A great example of special interest money flowing into campaigns was the race between Maine House member Amy Volk and Maine Senator Jim Boyle for the Senate District in the Scarborough area in 2014. Boyle was a one-term incumbent and was being challenged by Volk, a two-term member of the Maine House. When the race was over (Volk won) and all the money was tallied, there was over $300,000 spent on the contest. Boyle and his backers poured in more than five times the amount of spending that Volk did.

Keep in mind, this was for a part-time state senate position that pays a little over $10,000 per year. The Volk-Boyle race is not unique. While others may not have reached the level of spending that race attracted, there are countless elections around Maine that bring in absurd amounts of election spending.

For a House race in Maine, in most seats up for election, you can run a very credible and effective campaign for about $5,000. That used to be roughly the money the MCEA funded for a House campaign.

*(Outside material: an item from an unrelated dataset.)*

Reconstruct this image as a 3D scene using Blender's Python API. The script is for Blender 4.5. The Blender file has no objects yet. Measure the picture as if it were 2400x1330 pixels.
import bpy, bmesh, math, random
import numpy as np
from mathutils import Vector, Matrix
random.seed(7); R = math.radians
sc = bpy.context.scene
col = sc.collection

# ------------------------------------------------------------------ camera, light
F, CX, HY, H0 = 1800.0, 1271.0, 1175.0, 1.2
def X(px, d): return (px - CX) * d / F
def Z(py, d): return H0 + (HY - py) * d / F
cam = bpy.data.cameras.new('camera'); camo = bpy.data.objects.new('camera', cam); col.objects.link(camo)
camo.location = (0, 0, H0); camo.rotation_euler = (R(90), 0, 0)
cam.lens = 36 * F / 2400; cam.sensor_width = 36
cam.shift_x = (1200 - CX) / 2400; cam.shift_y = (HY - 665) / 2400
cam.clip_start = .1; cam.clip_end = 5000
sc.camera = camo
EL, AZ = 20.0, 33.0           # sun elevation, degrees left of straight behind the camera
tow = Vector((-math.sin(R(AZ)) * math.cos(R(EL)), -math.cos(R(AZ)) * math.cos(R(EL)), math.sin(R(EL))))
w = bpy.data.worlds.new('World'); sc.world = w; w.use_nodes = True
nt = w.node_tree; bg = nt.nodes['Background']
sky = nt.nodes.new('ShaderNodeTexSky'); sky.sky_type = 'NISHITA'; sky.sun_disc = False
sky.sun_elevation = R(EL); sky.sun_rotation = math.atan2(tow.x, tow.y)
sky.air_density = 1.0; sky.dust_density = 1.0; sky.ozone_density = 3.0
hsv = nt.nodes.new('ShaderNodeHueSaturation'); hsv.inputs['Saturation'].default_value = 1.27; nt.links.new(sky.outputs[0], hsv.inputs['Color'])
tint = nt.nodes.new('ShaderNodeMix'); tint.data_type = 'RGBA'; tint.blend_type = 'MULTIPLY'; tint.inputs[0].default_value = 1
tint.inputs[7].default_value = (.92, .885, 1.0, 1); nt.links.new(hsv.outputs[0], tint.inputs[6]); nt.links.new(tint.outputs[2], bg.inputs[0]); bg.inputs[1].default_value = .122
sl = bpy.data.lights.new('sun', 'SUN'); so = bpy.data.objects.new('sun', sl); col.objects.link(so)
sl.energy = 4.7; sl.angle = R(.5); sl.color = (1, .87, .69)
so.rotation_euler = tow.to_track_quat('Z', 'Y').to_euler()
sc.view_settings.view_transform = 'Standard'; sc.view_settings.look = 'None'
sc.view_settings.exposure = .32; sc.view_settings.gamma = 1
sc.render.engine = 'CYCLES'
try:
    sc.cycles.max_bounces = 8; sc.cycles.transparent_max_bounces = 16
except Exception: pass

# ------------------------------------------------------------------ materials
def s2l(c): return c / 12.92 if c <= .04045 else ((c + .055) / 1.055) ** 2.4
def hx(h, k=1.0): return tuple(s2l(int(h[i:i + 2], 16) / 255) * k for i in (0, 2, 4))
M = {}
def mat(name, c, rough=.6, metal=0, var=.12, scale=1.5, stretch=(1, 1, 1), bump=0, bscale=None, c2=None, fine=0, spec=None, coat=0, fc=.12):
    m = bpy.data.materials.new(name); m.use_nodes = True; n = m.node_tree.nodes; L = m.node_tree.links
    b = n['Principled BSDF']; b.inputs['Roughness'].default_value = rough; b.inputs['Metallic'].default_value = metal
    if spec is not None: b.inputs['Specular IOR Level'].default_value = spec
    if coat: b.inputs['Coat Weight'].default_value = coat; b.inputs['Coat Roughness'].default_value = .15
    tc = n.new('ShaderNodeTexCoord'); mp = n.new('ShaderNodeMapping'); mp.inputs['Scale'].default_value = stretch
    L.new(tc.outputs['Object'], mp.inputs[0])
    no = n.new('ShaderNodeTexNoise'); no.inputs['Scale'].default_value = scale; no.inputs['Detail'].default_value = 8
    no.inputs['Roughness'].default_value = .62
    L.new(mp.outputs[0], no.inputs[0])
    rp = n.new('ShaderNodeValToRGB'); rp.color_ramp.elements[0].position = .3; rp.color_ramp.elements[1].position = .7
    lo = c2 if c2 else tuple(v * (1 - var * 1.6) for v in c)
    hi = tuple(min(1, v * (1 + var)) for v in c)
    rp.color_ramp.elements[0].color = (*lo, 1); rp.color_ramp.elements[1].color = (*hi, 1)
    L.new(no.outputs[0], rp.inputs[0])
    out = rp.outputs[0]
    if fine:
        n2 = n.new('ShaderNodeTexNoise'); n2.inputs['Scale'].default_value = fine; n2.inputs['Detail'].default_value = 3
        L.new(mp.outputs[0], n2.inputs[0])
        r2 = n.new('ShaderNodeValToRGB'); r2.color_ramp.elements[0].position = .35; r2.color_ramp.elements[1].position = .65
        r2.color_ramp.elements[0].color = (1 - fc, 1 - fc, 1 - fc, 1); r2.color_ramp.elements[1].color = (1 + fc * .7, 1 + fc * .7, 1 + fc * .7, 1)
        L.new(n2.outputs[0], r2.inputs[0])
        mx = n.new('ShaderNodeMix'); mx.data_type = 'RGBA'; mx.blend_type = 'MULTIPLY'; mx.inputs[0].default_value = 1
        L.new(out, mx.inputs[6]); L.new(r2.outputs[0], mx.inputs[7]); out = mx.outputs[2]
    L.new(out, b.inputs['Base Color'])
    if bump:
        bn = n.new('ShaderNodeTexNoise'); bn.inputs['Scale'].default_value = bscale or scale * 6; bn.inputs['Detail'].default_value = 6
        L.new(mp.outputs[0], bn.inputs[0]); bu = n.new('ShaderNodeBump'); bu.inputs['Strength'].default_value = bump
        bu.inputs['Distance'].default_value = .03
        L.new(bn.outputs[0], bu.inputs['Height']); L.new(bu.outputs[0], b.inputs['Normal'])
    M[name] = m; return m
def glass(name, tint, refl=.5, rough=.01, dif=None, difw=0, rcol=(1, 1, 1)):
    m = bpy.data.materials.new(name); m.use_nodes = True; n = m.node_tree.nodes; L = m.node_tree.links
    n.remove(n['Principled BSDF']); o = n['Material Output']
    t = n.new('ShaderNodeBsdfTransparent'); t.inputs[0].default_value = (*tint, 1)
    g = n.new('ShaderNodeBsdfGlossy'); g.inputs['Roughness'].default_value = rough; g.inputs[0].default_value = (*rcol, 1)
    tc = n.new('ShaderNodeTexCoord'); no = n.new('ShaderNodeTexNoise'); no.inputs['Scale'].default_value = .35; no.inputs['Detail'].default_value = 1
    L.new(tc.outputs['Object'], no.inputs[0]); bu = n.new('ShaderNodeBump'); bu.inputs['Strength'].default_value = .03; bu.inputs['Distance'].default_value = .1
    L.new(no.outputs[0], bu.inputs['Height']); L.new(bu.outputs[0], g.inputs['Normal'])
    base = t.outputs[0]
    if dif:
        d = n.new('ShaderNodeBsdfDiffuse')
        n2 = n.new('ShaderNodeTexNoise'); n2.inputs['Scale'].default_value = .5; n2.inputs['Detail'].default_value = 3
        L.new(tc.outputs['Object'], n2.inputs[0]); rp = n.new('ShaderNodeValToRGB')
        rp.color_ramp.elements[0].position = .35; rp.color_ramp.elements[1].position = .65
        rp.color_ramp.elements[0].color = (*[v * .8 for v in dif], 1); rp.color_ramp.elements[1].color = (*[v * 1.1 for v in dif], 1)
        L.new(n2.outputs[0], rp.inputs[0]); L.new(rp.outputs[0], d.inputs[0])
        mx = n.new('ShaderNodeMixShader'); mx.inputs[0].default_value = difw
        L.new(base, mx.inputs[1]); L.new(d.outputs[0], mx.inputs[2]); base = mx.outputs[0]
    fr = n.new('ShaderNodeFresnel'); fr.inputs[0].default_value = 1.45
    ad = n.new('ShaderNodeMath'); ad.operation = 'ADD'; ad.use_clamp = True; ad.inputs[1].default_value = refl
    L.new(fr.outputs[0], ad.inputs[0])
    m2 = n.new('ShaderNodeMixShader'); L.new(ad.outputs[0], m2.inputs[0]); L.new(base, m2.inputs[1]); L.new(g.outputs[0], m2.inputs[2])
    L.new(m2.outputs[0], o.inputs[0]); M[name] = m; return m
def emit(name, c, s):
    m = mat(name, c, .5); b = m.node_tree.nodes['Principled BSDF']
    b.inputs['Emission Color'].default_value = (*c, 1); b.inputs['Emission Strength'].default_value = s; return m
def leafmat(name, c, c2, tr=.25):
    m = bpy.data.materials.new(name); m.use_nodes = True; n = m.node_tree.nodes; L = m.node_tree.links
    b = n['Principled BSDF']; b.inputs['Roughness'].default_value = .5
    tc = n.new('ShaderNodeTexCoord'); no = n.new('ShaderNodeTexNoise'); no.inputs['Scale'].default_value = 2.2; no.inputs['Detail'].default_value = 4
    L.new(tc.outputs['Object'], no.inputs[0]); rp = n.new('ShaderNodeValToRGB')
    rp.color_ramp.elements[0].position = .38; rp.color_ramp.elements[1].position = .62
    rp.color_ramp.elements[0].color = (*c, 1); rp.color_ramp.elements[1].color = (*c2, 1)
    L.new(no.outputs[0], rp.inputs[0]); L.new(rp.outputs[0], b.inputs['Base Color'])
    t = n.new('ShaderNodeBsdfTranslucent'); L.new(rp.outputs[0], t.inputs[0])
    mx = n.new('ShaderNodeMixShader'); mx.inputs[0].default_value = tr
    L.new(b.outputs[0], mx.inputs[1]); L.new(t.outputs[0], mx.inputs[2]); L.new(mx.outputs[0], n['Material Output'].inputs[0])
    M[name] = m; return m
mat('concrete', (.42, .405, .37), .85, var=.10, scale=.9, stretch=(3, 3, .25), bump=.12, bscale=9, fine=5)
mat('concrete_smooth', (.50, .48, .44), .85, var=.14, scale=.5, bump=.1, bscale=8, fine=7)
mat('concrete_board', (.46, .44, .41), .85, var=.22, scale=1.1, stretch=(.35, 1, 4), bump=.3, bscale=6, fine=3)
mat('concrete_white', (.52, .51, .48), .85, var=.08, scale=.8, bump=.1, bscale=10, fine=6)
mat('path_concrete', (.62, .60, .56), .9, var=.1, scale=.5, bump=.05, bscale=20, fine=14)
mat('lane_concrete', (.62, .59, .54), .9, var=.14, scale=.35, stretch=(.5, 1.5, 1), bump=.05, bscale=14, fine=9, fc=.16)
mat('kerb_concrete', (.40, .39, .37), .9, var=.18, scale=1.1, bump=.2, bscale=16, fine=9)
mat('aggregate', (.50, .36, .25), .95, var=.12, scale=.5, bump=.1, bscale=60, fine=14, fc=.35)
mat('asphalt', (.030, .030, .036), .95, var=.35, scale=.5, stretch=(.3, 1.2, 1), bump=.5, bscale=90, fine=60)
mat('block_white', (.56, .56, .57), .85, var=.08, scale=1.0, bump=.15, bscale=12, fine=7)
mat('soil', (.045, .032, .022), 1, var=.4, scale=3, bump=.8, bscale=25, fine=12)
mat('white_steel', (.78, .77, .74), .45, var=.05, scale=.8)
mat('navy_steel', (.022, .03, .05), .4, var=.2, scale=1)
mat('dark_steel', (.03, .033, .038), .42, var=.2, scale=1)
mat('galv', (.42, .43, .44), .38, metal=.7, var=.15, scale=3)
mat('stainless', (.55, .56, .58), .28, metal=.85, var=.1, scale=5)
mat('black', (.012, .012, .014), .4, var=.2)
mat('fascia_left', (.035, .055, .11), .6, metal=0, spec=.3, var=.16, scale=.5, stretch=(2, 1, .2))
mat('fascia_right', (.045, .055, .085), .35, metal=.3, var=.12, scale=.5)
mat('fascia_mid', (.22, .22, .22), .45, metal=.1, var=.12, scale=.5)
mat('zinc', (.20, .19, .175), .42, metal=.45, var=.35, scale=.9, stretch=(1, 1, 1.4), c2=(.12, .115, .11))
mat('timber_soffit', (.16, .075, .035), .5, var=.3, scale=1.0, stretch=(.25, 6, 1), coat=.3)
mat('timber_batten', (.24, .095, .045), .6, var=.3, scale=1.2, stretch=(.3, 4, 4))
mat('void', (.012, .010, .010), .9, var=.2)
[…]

Now, that has all changed. House candidates can get upwards of $15,000 to run their campaigns. House districts are at best around 5,000 voters casting their ballots. This is nothing short of absurd and a complete miss use of taxpayer dollars.

Think about it. In Maine, we are constantly asked as taxpayers to fund the needs of capable people. Often, we sacrifice things for our own family to simply keep the tax bills paid. Now, we are being asked to fund the election dreams of capable adults who could do the fund-raising work themselves and privately fund their campaign.

This year, the Maine House Republicans put the brakes on this maddening waste of your money. After yet another debacle under the leadership of Maine House Speaker Sarah Gideon, an error was found in a rushed bill that prevented the allocating of some of the MCEA money that would have given even more taxpayer money to people running for office.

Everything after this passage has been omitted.